## Exercise prompt
Exactly retype the opening line of the entries and every line after it, ending with the line that contains "S.h[m] += y * 0.001". Skip all pictures.

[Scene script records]
════════════════════
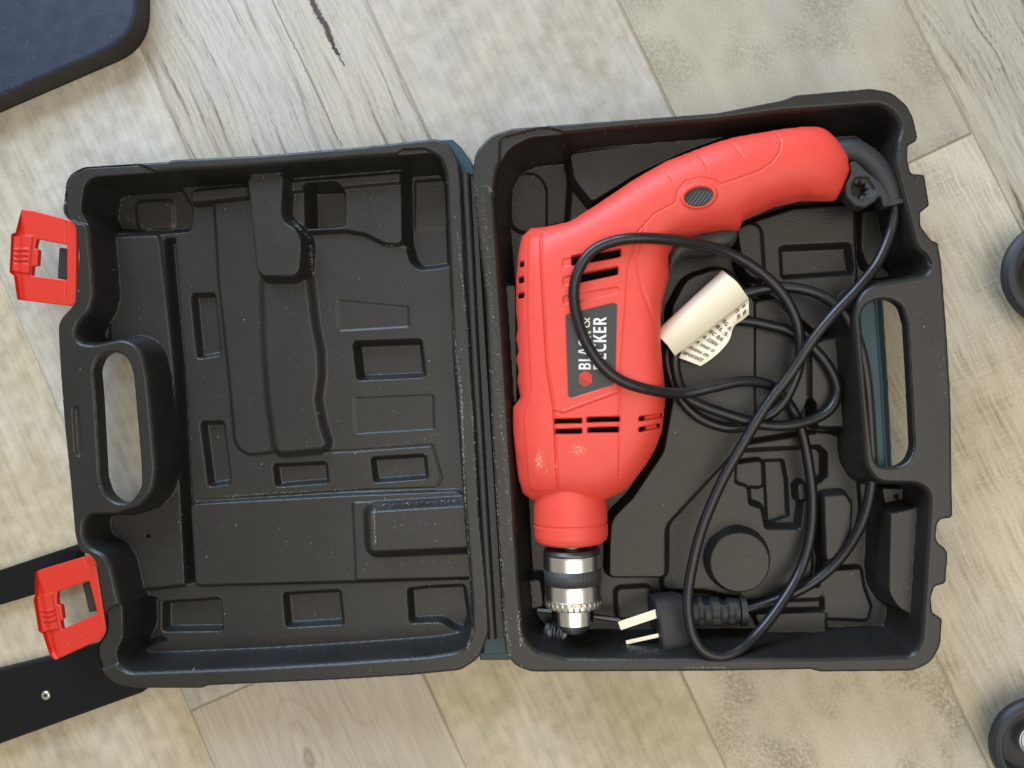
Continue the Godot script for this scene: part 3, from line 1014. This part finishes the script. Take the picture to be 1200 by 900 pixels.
# heights of a soft body: what a skin over the outline would rise to when filled
func inflate(S: Sheet, outline: PackedVector2Array, k: float, top: float) -> void:
	var G := Sheet.new(self, outline, 2.0, 0.0, [], 1)
	var u := PackedFloat32Array()
	u.resize(G.nx * G.nz)
	var inside := PackedInt32Array()
	for j in range(1, G.nz - 1):
		for i in range(1, G.nx - 1):
			if G.d[j * G.nx + i] < 0.0:
				inside.append(j * G.nx + i)
	var c2 := G.c * G.c
	for it in 160:
		for m in inside:
			var r := 0.25 * (u[m - 1] + u[m + 1] + u[m - G.nx] + u[m + G.nx] + c2) - u[m]
			u[m] += 1.88 * r
	# near the outline the ratio of the height to the distance is what varies smoothly
	var q := PackedFloat32Array()
	q.resize(u.size())
	for m in inside:
		if G.d[m] < -0.0012:
			q[m] = u[m] / -G.d[m]
	for pass_ in 4:
		var q2 := q.duplicate()
		for j in range(1, G.nz - 1):
			for i in range(1, G.nx - 1):
				var m := j * G.nx + i
				if q[m] > 0.0:
					continue
				var s := 0.0
				var n := 0
				for e in [m - 1, m + 1, m - G.nx, m + G.nx, m - G.nx - 1, m - G.nx + 1, m + G.nx - 1, m + G.nx + 1]:
					if q[e] > 0.0:
						s += q[e]
						n += 1
				if n:
					q2[m] = s / n
		q = q2
	for j in S.nz:
		for i in S.nx:
			var m := j * S.nx + i
			var dd := S.d[m]
			if dd >= 0.0:
				continue
			var fx := (S.ox + i * S.c - G.ox) / G.c
			var fz := (S.oz + j * S.c - G.oz) / G.c
			var a := int(fx)
			var b := int(fz)
			var e := b * G.nx + a
			var tx := fx - a
			var tz := fz - b
			var near := lerpf(lerpf(q[e], q[e + 1], tx), lerpf(q[e + G.nx], q[e + G.nx + 1], tx), tz) * -dd
			var far := lerpf(lerpf(u[e], u[e + 1], tx), lerpf(u[e + G.nx], u[e + G.nx + 1], tx), tz)
			var v := lerpf(near, far, smoothstep(0.004, 0.009, -dd))
			var y := k * sqrt(maxf(2.0 * v, 0.0)) * 1000.0
			y = y / pow(1.0 + pow(y / top, 5.0), 0.2)
			S.h[m] += y * 0.001

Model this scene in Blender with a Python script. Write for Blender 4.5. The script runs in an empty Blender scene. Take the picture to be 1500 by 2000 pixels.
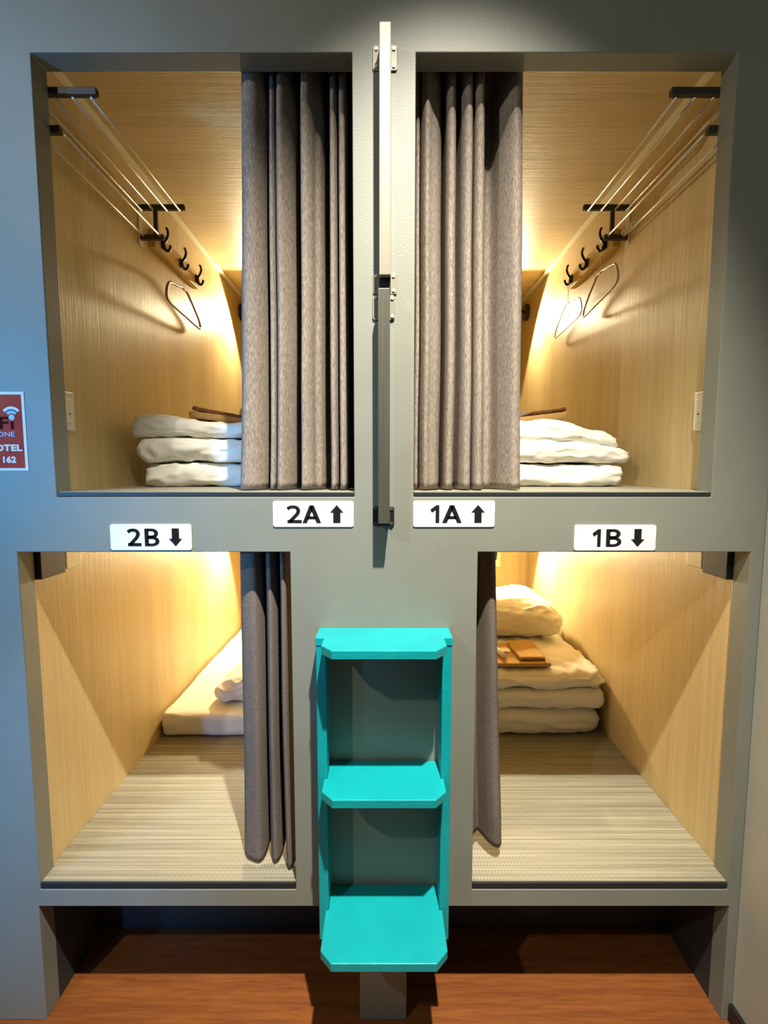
import bpy, bmesh, math, random
from mathutils import Vector, Matrix, noise

random.seed(4)
R = math.radians
E = 1.594                      # eye height: z in this script is measured from the eye, the floor is z = -E
S = bpy.context.scene
COL = S.collection

# ------------------------------------------------------------------ camera
cam_d = bpy.data.cameras.new('camera'); cam = bpy.data.objects.new('camera', cam_d); COL.objects.link(cam)
cam_d.sensor_fit = 'HORIZONTAL'; cam_d.sensor_width = 36; cam_d.lens = 36 * 920 / 1500
cam_d.clip_start = .02
cam.location = (0, -1.24, E); cam.rotation_euler = (R(90) - math.atan(80 / 920), 0, 0)
S.camera = cam

# ------------------------------------------------------------------ world and room lights
w = bpy.data.worlds.new('world'); S.world = w; w.use_nodes = True
w.node_tree.nodes['Background'].inputs[0].default_value = (.86, .95, .9, 1)
w.node_tree.nodes['Background'].inputs[1].default_value = .065
S.view_settings.view_transform = 'Standard'; S.view_settings.look = 'None'
S.view_settings.exposure = 0.0; S.view_settings.gamma = 1.0; S.view_settings.use_curve_mapping = False

def lamp_light(name, typ, loc, energy, col, radius=.03, aim=None, angle=None, blend=.5):
    d = bpy.data.lights.new(name, typ); d.energy = energy; d.color = col
    d.shadow_soft_size = radius
    if typ == 'SPOT': d.spot_size = R(angle); d.spot_blend = blend
    o = bpy.data.objects.new(name, d); COL.objects.link(o); o.location = (loc[0], loc[1], loc[2] + E)
    if aim:
        v = Vector(aim) - Vector(loc); o.rotation_euler = v.to_track_quat('-Z', 'Y').to_euler()
    return o
# ceiling downlight above the corridor, cooler downlight further left, blue light from the left
lamp_light('ceiling_downlight', 'SPOT', (.28, -1.2, 2.2), 1040, (1, .93, .79), .03, aim=(.10, 0, -.48), angle=50, blend=1)
lamp_light('corridor_downlight', 'SPOT', (-1.75, -2.0, 1.6), 95, (1, .95, .86), .04, aim=(0, 0, -.3), angle=95, blend=.8)
lamp_light('blue_corridor_light', 'SPOT', (-2.52, -2.0, .25), 345, (.07, .43, 1.0), .09, aim=(-1.95, 0, .12), angle=78, blend=.5)
lamp_light('blue_low_light', 'SPOT', (-1.55, -2.2, -.95), 80, (.12, .38, 1.0), .05, aim=(-1.05, 0, -1.05), angle=34, blend=.8)

# ------------------------------------------------------------------ materials
def mat(name, col, rough=.6, metal=0, col2=None, scale=(20, 20, 20), detail=3, bump=0, bscale=None, coat=0, spec=.5, emit=None, estr=0, lo=.35, hi=.65, mixf=None):
    m = bpy.data.materials.new(name); m.use_nodes = True; nt = m.node_tree; b = nt.nodes['Principled BSDF']
    b.inputs['Base Color'].default_value = (*col, 1); b.inputs['Roughness'].default_value = rough
    b.inputs['Metallic'].default_value = metal; b.inputs['Specular IOR Level'].default_value = spec
    if coat: b.inputs['Coat Weight'].default_value = coat; b.inputs['Coat Roughness'].default_value = .15
    if emit: b.inputs['Emission Color'].default_value = (*emit, 1); b.inputs['Emission Strength'].default_value = estr
    if col2 or bump:
        tc = nt.nodes.new('ShaderNodeTexCoord')
    def nz(sc):
        mp = nt.nodes.new('ShaderNodeMapping'); mp.inputs['Scale'].default_value = sc
        nt.links.new(tc.outputs['Object'], mp.inputs['Vector'])
        n = nt.nodes.new('ShaderNodeTexNoise'); n.inputs['Scale'].default_value = 1; n.inputs['Detail'].default_value = detail
        nt.links.new(mp.outputs['Vector'], n.inputs['Vector']); return n
    if col2:
        n = nz(scale); cr = nt.nodes.new('ShaderNodeValToRGB')
        cr.color_ramp.elements[0].position = lo; cr.color_ramp.elements[1].position = hi
        cr.color_ramp.elements[0].color = (*col, 1); cr.color_ramp.elements[1].color = (*col2, 1)
        nt.links.new(n.outputs['Fac'], cr.inputs['Fac']); nt.links.new(cr.outputs['Color'], b.inputs['Base Color'])
    if bump:
        n = nz(bscale or scale); bp = nt.nodes.new('ShaderNodeBump'); bp.inputs['Strength'].default_value = bump
        bp.inputs['Distance'].default_value = .002
        nt.links.new(n.outputs['Fac'], bp.inputs['Height']); nt.links.new(bp.outputs['Normal'], b.inputs['Normal'])
    return m

def wood(name, a, b, axis, rough=.45):
    m = bpy.data.materials.new(name); m.use_nodes = True; nt = m.node_tree; bs = nt.nodes['Principled BSDF']
    bs.inputs['Roughness'].default_value = rough
    tc = nt.nodes.new('ShaderNodeTexCoord')
    facs = []
    for k, (fine, lng, det) in enumerate(((70, 1.2, 4), (420, 9, 2), (9, .6, 2))):
        mp = nt.nodes.new('ShaderNodeMapping'); sc = [fine] * 3; sc[axis] = lng; mp.inputs['Scale'].default_value = sc
        nt.links.new(tc.outputs['Object'], mp.inputs['Vector'])
        n = nt.nodes.new('ShaderNodeTexNoise'); n.inputs['Scale'].default_value = 1; n.inputs['Detail'].default_value = det
        nt.links.new(mp.outputs['Vector'], n.inputs['Vector']); facs.append(n)
    ad = nt.nodes.new('ShaderNodeMath'); ad.operation = 'ADD'
    nt.links.new(facs[0].outputs['Fac'], ad.inputs[0]); nt.links.new(facs[1].outputs['Fac'], ad.inputs[1])
    a2 = nt.nodes.new('ShaderNodeMath'); a2.operation = 'ADD'
    nt.links.new(ad.outputs[0], a2.inputs[0]); nt.links.new(facs[2].outputs['Fac'], a2.inputs[1])
    ml = nt.nodes.new('ShaderNodeMath'); ml.operation = 'DIVIDE'; ml.inputs[1].default_value = 3
    nt.links.new(a2.outputs[0], ml.inputs[0])
    cr = nt.nodes.new('ShaderNodeValToRGB'); cr.color_ramp.elements[0].position = .36; cr.color_ramp.elements[1].position = .62
    cr.color_ramp.elements[0].color = (*a, 1); cr.color_ramp.elements[1].color = (*b, 1)
    nt.links.new(ml.outputs[0], cr.inputs['Fac']); nt.links.new(cr.outputs['Color'], bs.inputs['Base Color'])
    bp = nt.nodes.new('ShaderNodeBump'); bp.inputs['Strength'].default_value = .35; bp.inputs['Distance'].default_value = .0015
    nt.links.new(ad.outputs[0], bp.inputs['Height']); nt.links.new(bp.outputs['Normal'], bs.inputs['Normal'])
    return m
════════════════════
## Response
Continue the Godot script for this scene: part 3, from line 1014. This part finishes the script. Take the picture to be 1200 by 900 pixels.
# heights of a soft body: what a skin over the outline would rise to when filled
func inflate(S: Sheet, outline: PackedVector2Array, k: float, top: float) -> void:
	var G := Sheet.new(self, outline, 2.0, 0.0, [], 1)
	var u := PackedFloat32Array()
	u.resize(G.nx * G.nz)
	var inside := PackedInt32Array()
	for j in range(1, G.nz - 1):
		for i in range(1, G.nx - 1):
			if G.d[j * G.nx + i] < 0.0:
				inside.append(j * G.nx + i)
	var c2 := G.c * G.c
	for it in 160:
		for m in inside:
			var r := 0.25 * (u[m - 1] + u[m + 1] + u[m - G.nx] + u[m + G.nx] + c2) - u[m]
			u[m] += 1.88 * r
	# near the outline the ratio of the height to the distance is what varies smoothly
	var q := PackedFloat32Array()
	q.resize(u.size())
	for m in inside:
		if G.d[m] < -0.0012:
			q[m] = u[m] / -G.d[m]
	for pass_ in 4:
		var q2 := q.duplicate()
		for j in range(1, G.nz - 1):
			for i in range(1, G.nx - 1):
				var m := j * G.nx + i
				if q[m] > 0.0:
					continue
				var s := 0.0
				var n := 0
				for e in [m - 1, m + 1, m - G.nx, m + G.nx, m - G.nx - 1, m - G.nx + 1, m + G.nx - 1, m + G.nx + 1]:
					if q[e] > 0.0:
						s += q[e]
						n += 1
				if n:
					q2[m] = s / n
		q = q2
	for j in S.nz:
		for i in S.nx:
			var m := j * S.nx + i
			var dd := S.d[m]
			if dd >= 0.0:
				continue
			var fx := (S.ox + i * S.c - G.ox) / G.c
			var fz := (S.oz + j * S.c - G.oz) / G.c
			var a := int(fx)
			var b := int(fz)
			var e := b * G.nx + a
			var tx := fx - a
			var tz := fz - b
			var near := lerpf(lerpf(q[e], q[e + 1], tx), lerpf(q[e + G.nx], q[e + G.nx + 1], tx), tz) * -dd
			var far := lerpf(lerpf(u[e], u[e + 1], tx), lerpf(u[e + G.nx], u[e + G.nx + 1], tx), tz)
			var v := lerpf(near, far, smoothstep(0.004, 0.009, -dd))
			var y := k * sqrt(maxf(2.0 * v, 0.0)) * 1000.0
			y = y / pow(1.0 + pow(y / top, 5.0), 0.2)
			S.h[m] += y * 0.001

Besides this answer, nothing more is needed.